**Exercise prompt**
Extract the full set of records, then give each one again exactly.

**Entries with scene source code**
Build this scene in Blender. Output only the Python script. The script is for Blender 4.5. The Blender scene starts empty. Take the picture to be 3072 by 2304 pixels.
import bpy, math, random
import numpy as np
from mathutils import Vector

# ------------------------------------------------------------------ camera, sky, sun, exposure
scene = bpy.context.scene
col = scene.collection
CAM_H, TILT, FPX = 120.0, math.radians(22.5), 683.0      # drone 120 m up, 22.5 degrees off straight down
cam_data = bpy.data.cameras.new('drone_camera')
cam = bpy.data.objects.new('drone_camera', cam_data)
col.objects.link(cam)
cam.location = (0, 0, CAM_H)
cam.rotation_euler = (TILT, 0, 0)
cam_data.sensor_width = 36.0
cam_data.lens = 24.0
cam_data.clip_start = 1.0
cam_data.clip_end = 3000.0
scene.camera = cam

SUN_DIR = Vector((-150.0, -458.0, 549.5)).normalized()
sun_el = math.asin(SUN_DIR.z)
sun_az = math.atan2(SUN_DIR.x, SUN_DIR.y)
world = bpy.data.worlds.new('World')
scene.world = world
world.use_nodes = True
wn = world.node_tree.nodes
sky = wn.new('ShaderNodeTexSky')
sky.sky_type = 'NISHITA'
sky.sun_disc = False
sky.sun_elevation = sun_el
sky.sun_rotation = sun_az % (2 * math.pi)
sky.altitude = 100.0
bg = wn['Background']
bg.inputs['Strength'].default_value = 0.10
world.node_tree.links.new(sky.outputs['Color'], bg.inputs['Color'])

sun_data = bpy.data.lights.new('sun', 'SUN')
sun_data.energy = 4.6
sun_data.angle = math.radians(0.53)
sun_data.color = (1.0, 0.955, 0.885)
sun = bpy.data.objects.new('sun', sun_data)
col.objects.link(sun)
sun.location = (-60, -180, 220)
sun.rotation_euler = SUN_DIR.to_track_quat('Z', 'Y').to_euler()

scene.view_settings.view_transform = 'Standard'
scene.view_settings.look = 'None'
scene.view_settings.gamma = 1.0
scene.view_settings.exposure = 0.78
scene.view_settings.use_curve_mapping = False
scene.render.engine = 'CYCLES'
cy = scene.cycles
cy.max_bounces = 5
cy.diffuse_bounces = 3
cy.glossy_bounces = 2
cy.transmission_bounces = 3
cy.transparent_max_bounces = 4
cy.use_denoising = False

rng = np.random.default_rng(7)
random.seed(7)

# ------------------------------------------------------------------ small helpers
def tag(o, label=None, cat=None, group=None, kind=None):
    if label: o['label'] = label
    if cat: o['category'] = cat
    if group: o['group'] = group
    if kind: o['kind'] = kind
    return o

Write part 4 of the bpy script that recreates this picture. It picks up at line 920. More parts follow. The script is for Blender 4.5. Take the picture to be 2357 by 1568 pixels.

**Correct result**
Build this scene in Blender. Output only the Python script. The script is for Blender 4.5. The Blender scene starts empty. Take the picture to be 3072 by 2304 pixels.
import bpy, math, random
import numpy as np
from mathutils import Vector

# ------------------------------------------------------------------ camera, sky, sun, exposure
scene = bpy.context.scene
col = scene.collection
CAM_H, TILT, FPX = 120.0, math.radians(22.5), 683.0      # drone 120 m up, 22.5 degrees off straight down
cam_data = bpy.data.cameras.new('drone_camera')
cam = bpy.data.objects.new('drone_camera', cam_data)
col.objects.link(cam)
cam.location = (0, 0, CAM_H)
cam.rotation_euler = (TILT, 0, 0)
cam_data.sensor_width = 36.0
cam_data.lens = 24.0
cam_data.clip_start = 1.0
cam_data.clip_end = 3000.0
scene.camera = cam

SUN_DIR = Vector((-150.0, -458.0, 549.5)).normalized()
sun_el = math.asin(SUN_DIR.z)
sun_az = math.atan2(SUN_DIR.x, SUN_DIR.y)
world = bpy.data.worlds.new('World')
scene.world = world
world.use_nodes = True
wn = world.node_tree.nodes
sky = wn.new('ShaderNodeTexSky')
sky.sky_type = 'NISHITA'
sky.sun_disc = False
sky.sun_elevation = sun_el
sky.sun_rotation = sun_az % (2 * math.pi)
sky.altitude = 100.0
bg = wn['Background']
bg.inputs['Strength'].default_value = 0.10
world.node_tree.links.new(sky.outputs['Color'], bg.inputs['Color'])

sun_data = bpy.data.lights.new('sun', 'SUN')
sun_data.energy = 4.6
sun_data.angle = math.radians(0.53)
sun_data.color = (1.0, 0.955, 0.885)
sun = bpy.data.objects.new('sun', sun_data)
col.objects.link(sun)
sun.location = (-60, -180, 220)
sun.rotation_euler = SUN_DIR.to_track_quat('Z', 'Y').to_euler()

scene.view_settings.view_transform = 'Standard'
scene.view_settings.look = 'None'
scene.view_settings.gamma = 1.0
scene.view_settings.exposure = 0.78
scene.view_settings.use_curve_mapping = False
scene.render.engine = 'CYCLES'
cy = scene.cycles
cy.max_bounces = 5
cy.diffuse_bounces = 3
cy.glossy_bounces = 2
cy.transmission_bounces = 3
cy.transparent_max_bounces = 4
cy.use_denoising = False

rng = np.random.default_rng(7)
random.seed(7)

# ------------------------------------------------------------------ small helpers
def tag(o, label=None, cat=None, group=None, kind=None):
    if label: o['label'] = label
    if cat: o['category'] = cat
    if group: o['group'] = group
    if kind: o['kind'] = kind
    return o

Write part 4 of the bpy script that recreates this picture. It picks up at line 920. More parts follow. The script is for Blender 4.5. Take the picture to be 2357 by 1568 pixels.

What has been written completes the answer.